In the end, the Fed continued with its tapering, heedless of the plight of emerging markets. It received some flack for this in the press, but it also faced a “credibility crisis” if it deviated from its presumed intention to continue a steady $10-billion-per-month tapering program. The Fed was in a lose-lose situation: To postpone tapering would be to neglect the U.S. economy. To taper would be to neglect global markets.

Here are some other issues the Fed failed to address this week: It did not propose a solution to the stubbornly high long-term unemployment rate in the United States. It also did not take a stand on various proposals to raise the minimum wage, or to address income inequality. It made no effort to help resolve the impasse on immigration reform in Congress. The Fed did not draft a contingency plan for the bailout of European banks at risk of failing because of new regulatory standards about to be imposed by the European Central Bank. Furthermore, Ben Bernanke did not give Canadian Mark Carney advice on how to be a more effective Governor of the Bank of England.

The Fed did not draft a treaty to achieve peace in the Middle East. It did not fix the polar vortex, nor did it predict a winner for the Super Bowl. It did not even disclose which team the majority of FOMC members are rooting for. What is the Fed hiding?
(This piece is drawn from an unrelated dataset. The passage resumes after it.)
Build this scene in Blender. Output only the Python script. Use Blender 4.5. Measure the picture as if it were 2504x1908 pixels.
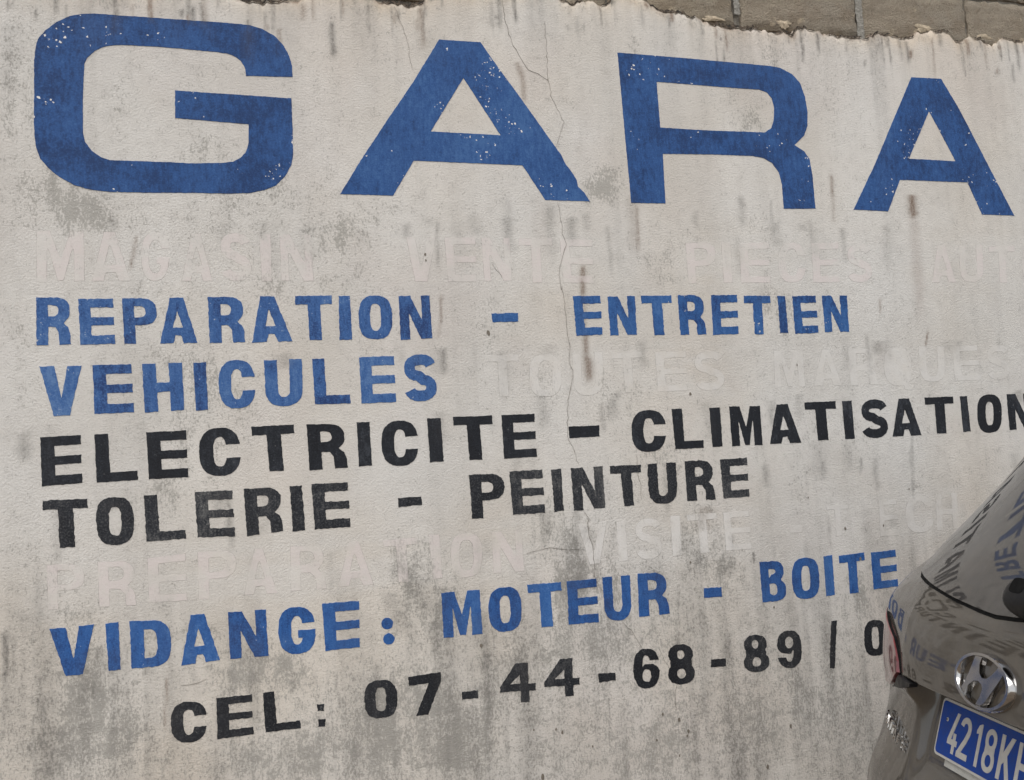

Does it not even care about football? How could the Fed be so un-American? Worst of all, Ben Bernanke did not personally call my mother to wish her a happy birthday.

In responding to the 2007-08 financial crisis, the Fed may have overstepped the bounds of its mandate. Bernanke himself has seemingly justified this as a valid response to the tight fiscal policy imposed by Congress. Unfortunately, the Fed’s attempt to single-handedly resolve the financial crisis and foster an economic recovery from the Great Recession has encouraged the markets, media, and punditry to expect the Fed to solve all the problems plaguing the U.S. economy—and the world. But that is not its job.